* Requirement:
All lines from the one with "(.09, .18, .04)], .12, .42, .45), t)" to the end need to be copied exactly, with nothing before them.

* Given information:
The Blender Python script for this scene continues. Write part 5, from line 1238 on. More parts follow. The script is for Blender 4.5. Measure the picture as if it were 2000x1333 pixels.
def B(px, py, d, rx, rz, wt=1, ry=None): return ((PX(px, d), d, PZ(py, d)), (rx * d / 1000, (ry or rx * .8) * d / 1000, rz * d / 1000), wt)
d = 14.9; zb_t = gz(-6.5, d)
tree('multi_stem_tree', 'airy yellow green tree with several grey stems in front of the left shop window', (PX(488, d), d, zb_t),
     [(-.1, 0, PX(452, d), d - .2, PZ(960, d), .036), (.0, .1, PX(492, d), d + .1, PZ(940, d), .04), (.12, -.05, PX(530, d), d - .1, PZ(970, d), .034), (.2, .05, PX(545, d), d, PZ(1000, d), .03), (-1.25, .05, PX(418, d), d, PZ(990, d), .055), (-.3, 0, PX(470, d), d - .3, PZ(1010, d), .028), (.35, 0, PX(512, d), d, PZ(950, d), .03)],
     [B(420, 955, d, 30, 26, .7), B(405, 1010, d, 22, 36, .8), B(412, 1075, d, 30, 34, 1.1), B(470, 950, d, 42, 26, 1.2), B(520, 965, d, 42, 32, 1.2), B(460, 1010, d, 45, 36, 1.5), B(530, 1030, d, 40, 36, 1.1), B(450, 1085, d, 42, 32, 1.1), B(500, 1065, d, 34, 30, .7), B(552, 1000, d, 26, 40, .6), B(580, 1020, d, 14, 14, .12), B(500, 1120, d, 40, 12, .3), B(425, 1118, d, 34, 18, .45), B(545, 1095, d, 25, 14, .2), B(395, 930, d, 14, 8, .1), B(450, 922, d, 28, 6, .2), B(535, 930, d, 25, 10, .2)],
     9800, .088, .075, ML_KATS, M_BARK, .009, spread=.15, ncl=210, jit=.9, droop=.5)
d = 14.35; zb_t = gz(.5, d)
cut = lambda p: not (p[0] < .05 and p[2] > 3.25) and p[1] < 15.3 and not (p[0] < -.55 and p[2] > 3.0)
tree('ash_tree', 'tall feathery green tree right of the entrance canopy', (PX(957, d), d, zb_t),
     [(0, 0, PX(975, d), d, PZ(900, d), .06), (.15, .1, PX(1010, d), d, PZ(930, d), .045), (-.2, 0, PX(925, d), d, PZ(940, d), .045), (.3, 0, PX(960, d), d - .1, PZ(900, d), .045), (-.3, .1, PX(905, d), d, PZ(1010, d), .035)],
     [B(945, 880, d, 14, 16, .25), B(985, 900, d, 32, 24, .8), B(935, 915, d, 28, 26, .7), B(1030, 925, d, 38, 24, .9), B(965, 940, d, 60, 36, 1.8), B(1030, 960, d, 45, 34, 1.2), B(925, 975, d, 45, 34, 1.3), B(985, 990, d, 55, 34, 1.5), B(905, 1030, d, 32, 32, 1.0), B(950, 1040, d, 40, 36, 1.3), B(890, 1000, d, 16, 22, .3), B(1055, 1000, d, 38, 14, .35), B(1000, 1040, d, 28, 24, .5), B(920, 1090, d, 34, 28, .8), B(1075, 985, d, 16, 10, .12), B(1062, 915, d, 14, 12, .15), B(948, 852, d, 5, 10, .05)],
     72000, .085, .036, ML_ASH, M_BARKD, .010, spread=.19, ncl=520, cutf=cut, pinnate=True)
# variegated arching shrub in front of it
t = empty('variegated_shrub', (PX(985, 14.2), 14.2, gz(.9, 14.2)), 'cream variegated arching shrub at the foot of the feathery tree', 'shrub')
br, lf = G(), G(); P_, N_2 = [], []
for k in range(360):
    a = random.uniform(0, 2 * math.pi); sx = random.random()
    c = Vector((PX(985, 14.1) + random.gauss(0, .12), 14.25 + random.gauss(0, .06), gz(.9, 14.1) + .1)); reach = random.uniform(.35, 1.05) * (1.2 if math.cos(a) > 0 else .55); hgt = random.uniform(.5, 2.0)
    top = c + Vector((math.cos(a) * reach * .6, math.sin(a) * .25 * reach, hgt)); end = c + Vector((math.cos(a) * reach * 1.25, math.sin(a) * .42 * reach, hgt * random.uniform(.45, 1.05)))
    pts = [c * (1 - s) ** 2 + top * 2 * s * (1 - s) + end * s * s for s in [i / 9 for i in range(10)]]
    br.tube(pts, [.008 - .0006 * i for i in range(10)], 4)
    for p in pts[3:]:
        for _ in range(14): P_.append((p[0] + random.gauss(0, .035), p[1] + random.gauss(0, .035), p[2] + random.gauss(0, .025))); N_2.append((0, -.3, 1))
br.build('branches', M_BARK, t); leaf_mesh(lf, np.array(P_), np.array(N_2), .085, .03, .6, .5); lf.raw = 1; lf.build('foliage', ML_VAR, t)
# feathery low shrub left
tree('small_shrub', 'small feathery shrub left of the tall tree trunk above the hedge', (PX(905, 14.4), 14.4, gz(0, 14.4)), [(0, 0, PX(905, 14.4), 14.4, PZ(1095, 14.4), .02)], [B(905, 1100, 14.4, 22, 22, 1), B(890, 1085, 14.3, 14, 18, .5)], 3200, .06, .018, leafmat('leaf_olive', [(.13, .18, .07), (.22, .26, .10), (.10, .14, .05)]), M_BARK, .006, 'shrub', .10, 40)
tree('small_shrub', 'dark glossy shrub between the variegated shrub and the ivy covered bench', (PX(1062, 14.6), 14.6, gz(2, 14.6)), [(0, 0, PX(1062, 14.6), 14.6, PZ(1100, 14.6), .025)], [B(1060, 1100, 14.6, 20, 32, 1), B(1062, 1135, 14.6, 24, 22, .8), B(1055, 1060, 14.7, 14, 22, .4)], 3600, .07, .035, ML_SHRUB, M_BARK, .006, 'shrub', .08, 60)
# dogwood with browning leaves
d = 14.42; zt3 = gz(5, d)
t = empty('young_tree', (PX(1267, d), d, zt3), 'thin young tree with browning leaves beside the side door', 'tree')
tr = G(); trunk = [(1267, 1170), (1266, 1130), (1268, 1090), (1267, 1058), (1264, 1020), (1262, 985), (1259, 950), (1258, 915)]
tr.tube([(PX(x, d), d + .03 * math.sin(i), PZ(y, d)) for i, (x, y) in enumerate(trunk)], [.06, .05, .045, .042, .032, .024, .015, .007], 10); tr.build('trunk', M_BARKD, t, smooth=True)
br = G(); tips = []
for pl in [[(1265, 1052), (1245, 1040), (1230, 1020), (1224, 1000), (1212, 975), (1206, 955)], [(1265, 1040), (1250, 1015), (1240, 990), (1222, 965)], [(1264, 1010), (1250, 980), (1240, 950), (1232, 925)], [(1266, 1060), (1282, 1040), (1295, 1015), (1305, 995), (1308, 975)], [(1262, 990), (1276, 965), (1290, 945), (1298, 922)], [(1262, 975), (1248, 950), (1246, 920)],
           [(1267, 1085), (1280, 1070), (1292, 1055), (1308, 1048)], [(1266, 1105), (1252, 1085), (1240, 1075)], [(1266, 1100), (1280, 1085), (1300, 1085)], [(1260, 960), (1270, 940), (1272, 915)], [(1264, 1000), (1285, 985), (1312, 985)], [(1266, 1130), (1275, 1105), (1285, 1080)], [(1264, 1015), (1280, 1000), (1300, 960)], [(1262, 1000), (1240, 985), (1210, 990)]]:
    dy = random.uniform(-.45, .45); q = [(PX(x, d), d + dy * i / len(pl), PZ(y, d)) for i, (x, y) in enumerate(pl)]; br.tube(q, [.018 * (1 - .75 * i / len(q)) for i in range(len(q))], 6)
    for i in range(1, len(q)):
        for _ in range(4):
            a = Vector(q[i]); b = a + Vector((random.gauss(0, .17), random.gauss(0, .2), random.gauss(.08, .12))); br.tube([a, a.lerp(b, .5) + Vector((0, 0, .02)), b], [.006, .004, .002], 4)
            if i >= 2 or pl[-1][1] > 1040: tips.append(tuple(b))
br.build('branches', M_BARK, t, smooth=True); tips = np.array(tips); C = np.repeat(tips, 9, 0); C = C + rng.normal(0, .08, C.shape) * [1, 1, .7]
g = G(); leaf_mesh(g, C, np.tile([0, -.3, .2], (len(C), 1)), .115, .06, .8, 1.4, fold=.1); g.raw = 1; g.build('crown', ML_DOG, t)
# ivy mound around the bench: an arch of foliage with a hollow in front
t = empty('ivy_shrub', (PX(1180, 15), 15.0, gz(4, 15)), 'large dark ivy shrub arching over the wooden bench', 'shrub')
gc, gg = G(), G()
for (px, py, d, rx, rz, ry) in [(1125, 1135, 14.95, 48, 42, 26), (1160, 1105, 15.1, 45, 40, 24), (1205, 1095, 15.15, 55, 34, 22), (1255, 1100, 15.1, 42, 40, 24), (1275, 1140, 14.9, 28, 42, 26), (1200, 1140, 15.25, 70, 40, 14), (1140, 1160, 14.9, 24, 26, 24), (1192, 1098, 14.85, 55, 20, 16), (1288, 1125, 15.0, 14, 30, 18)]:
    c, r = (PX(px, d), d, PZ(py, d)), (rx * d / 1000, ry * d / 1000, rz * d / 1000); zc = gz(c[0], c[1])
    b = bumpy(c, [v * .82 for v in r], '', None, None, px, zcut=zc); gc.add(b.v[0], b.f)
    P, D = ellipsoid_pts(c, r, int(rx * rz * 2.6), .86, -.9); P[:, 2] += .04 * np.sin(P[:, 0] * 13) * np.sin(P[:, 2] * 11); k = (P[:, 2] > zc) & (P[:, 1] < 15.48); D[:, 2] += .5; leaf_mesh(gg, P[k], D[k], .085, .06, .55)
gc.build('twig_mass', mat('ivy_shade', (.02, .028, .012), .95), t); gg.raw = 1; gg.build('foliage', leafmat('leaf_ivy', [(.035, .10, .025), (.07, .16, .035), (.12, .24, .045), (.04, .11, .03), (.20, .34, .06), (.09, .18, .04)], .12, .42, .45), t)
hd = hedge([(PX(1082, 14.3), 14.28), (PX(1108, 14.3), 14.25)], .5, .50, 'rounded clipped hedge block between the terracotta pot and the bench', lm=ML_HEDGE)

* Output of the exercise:
gc.build('twig_mass', mat('ivy_shade', (.02, .028, .012), .95), t); gg.raw = 1; gg.build('foliage', leafmat('leaf_ivy', [(.035, .10, .025), (.07, .16, .035), (.12, .24, .045), (.04, .11, .03), (.20, .34, .06), (.09, .18, .04)], .12, .42, .45), t)
hd = hedge([(PX(1082, 14.3), 14.28), (PX(1108, 14.3), 14.25)], .5, .50, 'rounded clipped hedge block between the terracotta pot and the bench', lm=ML_HEDGE)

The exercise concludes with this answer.